Lucchino oversaw renovations and additions to Fenway Park over the course of several years that shored up the structure while removing obstructions and adding seats and yet more charm to the 1912 stadium. He took away nothing essential, but made it more profitable and more enjoyable.

Were the Red Sox “competitive” during that period?

Two years after the new owners took over, the Red Sox won the World Series for the first time in 86 years. They have won four times this century.

Did Fenway needed to be torn down “to insure the financial viability of the ball club”?

The current ownership group bought the Boston Red Sox in February 2022 for $700 million. That’s about $1.23 billion in 2024 dollars, accounting for inflation.

A recent valuation put the club’s worth at $4.5 billion.

That means it’s about three and two thirds times as valuable now as it was then.

The tear-it-down crowd wanted to take something unique and valuable that needed attention and replace it with something unknown and likely to be undistinguishable if not worse. Would anybody be visiting Boston to see the local ballpark if it were something other than Fenway?

Critics of Lucchino make this point or that about how he treated various people and situations. That’s beyond my ken. What I do know is that Fenway is still here, and it’s better than ever.

I also learned a few things from the man.

In May 2017, Lucchino spoke at the graduation ceremony of Boston University School of Law.

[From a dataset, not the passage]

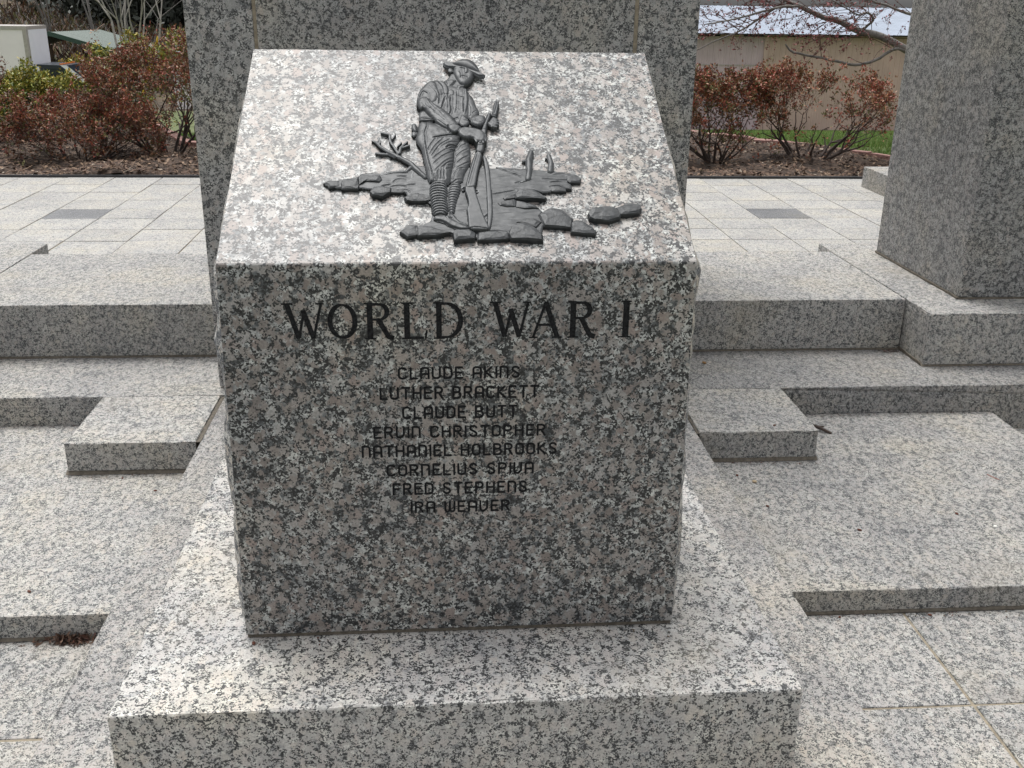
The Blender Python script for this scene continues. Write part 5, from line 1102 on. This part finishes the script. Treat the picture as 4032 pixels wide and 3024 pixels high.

Graduation speeches may be the most tiresome set pieces in all of literature. But he managed to leave his listeners with a few things worth hearing.

Referring to his mentor, the lawyer and sports team owner Edward Bennett Williams, Lucchino said:  “EBW preached the following:  ‘Nothing is often a good thing to do, and always a brilliant thing to say.’ ”

On service, Lucchino said:  “Help some people along the way. … Life is not about warming yourself by the fire … It’s about building the fire. And generosity is the match.”

And here he is on making your own decisions:

“Be a light unto yourself. Seek advice, sure. Wise counsel is irreplaceable. But trust yourself. At least then when you make mistakes – and believe me, you will make mistakes along the way – they will be your own mistakes. And you’ll have no one else to blame. In short, you’ll be accountable, which itself is a useful addition to anyone’s portfolio of virtues.”